GOAL: Copy each line that contains the word "scene".
··· DATA SHOWN
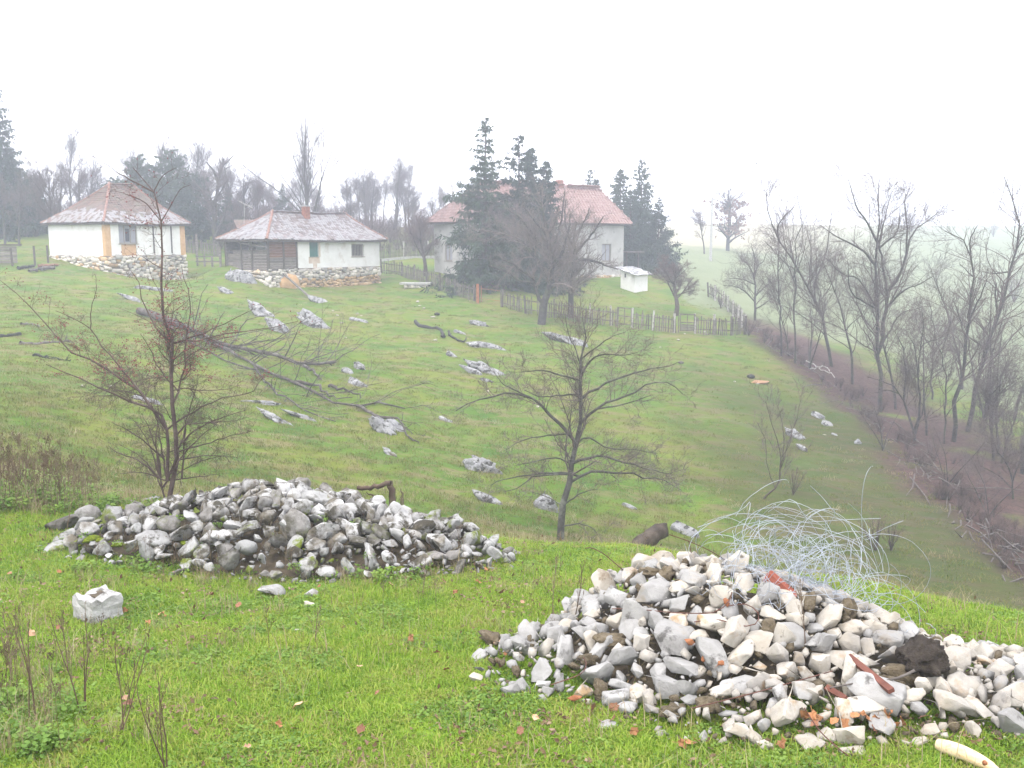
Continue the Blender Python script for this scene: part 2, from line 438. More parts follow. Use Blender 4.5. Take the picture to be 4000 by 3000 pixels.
······
··· DATA SHOWN
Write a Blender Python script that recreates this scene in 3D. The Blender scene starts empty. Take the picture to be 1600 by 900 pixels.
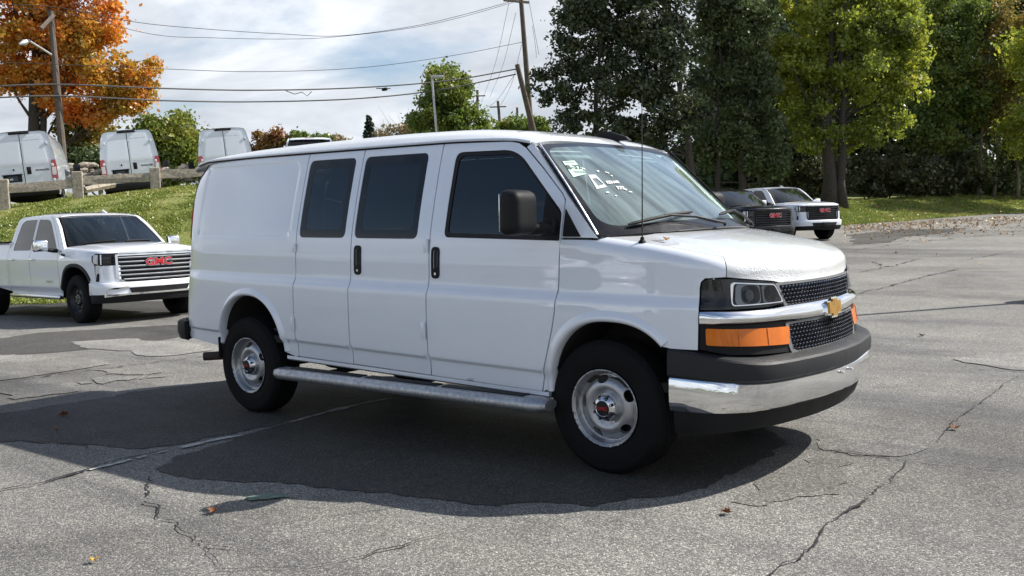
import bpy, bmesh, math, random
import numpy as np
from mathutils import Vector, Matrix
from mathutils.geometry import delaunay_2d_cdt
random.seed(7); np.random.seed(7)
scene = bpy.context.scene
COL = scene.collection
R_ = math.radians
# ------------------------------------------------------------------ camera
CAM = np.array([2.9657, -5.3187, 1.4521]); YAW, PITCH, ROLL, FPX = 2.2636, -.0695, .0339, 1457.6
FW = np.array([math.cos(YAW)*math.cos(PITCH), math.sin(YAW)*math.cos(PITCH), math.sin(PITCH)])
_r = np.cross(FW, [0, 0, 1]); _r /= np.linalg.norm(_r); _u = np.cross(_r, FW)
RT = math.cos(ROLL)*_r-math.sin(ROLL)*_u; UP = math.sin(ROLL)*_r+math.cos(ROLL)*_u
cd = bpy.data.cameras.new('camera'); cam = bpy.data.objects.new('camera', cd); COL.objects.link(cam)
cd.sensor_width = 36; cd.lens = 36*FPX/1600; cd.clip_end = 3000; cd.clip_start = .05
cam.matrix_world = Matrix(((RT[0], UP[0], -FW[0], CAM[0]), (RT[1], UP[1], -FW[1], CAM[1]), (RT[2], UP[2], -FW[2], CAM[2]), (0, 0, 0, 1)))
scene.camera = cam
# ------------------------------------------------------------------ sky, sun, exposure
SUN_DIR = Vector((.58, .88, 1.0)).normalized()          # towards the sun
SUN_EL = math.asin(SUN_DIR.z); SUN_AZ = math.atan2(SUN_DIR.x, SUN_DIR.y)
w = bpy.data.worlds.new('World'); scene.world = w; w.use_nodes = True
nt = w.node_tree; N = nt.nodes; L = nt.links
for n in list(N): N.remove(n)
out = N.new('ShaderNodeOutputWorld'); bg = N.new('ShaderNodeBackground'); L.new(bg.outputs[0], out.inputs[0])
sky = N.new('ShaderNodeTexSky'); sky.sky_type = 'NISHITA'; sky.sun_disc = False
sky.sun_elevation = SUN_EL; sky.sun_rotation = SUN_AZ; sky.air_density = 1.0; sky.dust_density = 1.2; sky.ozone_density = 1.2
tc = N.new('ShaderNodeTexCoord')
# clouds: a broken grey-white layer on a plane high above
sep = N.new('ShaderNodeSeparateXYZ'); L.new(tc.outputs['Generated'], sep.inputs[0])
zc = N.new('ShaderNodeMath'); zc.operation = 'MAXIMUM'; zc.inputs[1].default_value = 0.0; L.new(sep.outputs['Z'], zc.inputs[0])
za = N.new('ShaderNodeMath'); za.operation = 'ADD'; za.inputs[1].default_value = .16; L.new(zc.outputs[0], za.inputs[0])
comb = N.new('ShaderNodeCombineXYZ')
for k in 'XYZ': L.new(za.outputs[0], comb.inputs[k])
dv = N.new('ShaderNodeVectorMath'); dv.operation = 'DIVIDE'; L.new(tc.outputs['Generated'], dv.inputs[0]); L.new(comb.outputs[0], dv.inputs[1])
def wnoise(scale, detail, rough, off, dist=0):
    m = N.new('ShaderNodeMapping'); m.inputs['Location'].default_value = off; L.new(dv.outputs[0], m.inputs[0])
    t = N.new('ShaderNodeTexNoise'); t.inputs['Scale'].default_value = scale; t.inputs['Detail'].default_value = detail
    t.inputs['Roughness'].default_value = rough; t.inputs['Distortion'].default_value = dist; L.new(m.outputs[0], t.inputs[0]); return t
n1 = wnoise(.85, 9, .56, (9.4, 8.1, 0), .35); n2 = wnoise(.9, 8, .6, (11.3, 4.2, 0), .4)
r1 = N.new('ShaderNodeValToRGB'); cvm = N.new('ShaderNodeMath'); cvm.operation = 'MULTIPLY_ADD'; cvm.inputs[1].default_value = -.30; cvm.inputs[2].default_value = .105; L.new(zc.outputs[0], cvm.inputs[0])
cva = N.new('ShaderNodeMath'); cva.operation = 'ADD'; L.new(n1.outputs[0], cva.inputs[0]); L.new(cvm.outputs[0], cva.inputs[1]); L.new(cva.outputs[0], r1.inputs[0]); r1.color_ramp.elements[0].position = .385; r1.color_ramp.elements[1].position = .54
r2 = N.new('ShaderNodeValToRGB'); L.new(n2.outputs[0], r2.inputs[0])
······
RESPONSE:
Continue the Blender Python script for this scene: part 2, from line 438. More parts follow. Use Blender 4.5. Take the picture to be 4000 by 3000 pixels.
Write a Blender Python script that recreates this scene in 3D. The Blender scene starts empty. Take the picture to be 1600 by 900 pixels.
scene = bpy.context.scene
COL = scene.collection
scene.camera = cam
w = bpy.data.worlds.new('World'); scene.world = w; w.use_nodes = True